In a test done by Home Cinema Choice of 6 surrounds (and also 6 centers), the ENERGY CONNOISSEUR SERIES C-R3 came out on top with the MIRAGE OMNISAT coming 2nd which is an omnipolar design. The expensive tripole (allows you to use both dipole and monopole simultaneously) designed M&K SS-150THX only managed 4th. It would be nice to have the PARADIGM ADP-470 reviewed too just to compare how its own dipole/bipole design would fare against the ENERGY.


Surround speakers


1. ENERGY CONNOISSEUR SERIES C-R3

2. MIRAGE OMNISAT

3. MISSION M51

4. M&K SS-150THX

5. FOCAL.JMLAB COBALT SR800

6. MISSION 78DS


"With a flattened hemispherical cross section, and a range of colour schemes, this compact speaker will disappear in many settings, thanks in part to a novel 'soundfield management system'. The proposition underpinning this uniquely configured loudspeaker is summed up by Energy as 'perfect sound in a less then perfect room'. Leaving out the hyperbole, the speaker can be adjusted to suit different acoustic surroundings. The system uses a centrally-mounted bass and tweeter, and two side-firing midrange units, which can be driven in phase (bipole) or out of phase (dipole), with a level control, adjusting midband output to tastes - or to match the other speaker in the pair.

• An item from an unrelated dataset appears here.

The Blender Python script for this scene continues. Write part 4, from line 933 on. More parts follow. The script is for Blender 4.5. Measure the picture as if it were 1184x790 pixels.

Like other models in the range, the C-R3 draws on technology originally developed for the Veritas range, and of course it is approximately timbre matched to the rest of the Connoisseur range. The soundfield management options are extremely effective, and the system can give a relatively direct, or a relatively diffuse soundfield, with a wide dispersion pattern ensuring negligible changes in dispersion from different listening positions. The voicing is very open and out of the box, with low colouration levels, and the single tweeter means no phasiness, which can be a problem with some designs."